71回目の終戦記念日、巷はリオデジャネイロオリンピックに浮かれ、この日に関連した番組も少ない。日本という国が愚かな争いを、その狂気がようやく終わりを告げた日。今では当時の様子を語る人も少なくなり、悲惨な出来事が歴史の中に埋もれようとしている。だからこそ、二度と過ちを繰り返さないように、この平和を失わないように見守らなければならない。
わたしの母は満蒙開拓団として外地に居た。一度だけ、終戦当時の話をきいたことがある。わたしはまだ幼く、その話を現実のものとして感じることが出来なかった。内地に戻るのも大変だったこと、ソ連兵の無慈悲な侵攻、このときに母が生きて戻ってこなければ、わたしはここに居なかった。
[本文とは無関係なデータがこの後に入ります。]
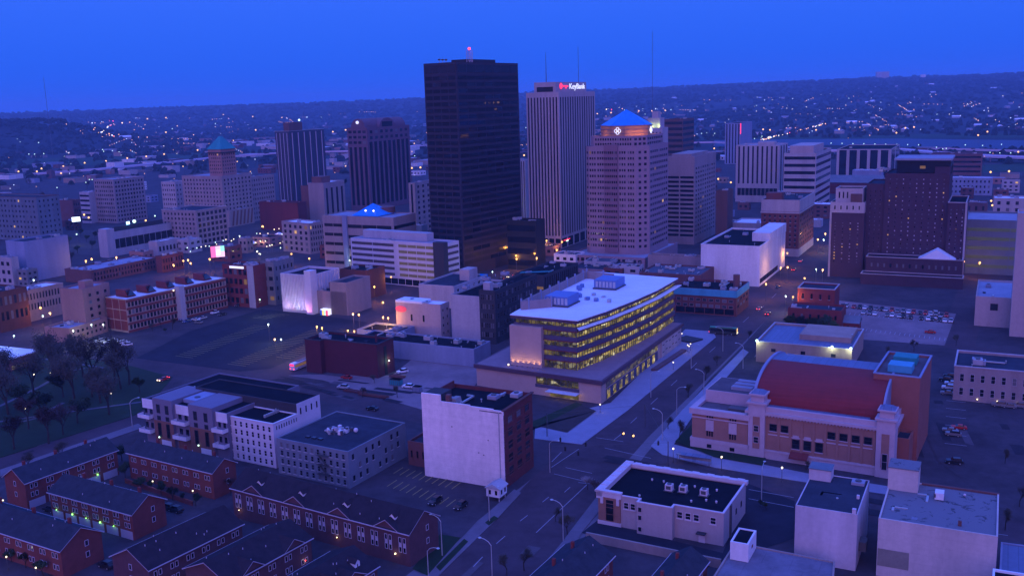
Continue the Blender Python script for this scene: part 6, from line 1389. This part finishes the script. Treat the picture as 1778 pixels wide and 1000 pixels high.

国策として多くの人が満州に渡り、荒涼とした大地を一心に耕し、その努力の甲斐なくソ連兵に追われすべてを失くした。それ故、わたしの母は国というものを信用していなかった。当時の母は10才位だったはずである。小学校4年生か5年生にとって、ソ連兵の傍若無人ぶりがどのように記憶されただろうか。
それでも母はシベリア鉄道で旅をするのが夢だと言っていた。憎いはずのソ連であっても、その雄大な光景に想いを馳せていた。もう少し詳しく聞いてみたいと思った時には、既に母親は鬼籍に入っていた。
最近の世界情勢はきな臭い。隣国の狂人はミサイルで脅し、広大な独裁国家は、かつてこの国が歩んだ道を踏襲しようとしている。そんな話を耳にする度に、人間の性を思い知る。
憎しみも争いもない世界が実現出来ないものか。
相手のことを思いやれる時代が来ないものか。
他人を妬まず、相手の痛みを感じ、自らが誠実だったか日々省みる。
これだけでもっと住みやすい世の中になると思うのだが。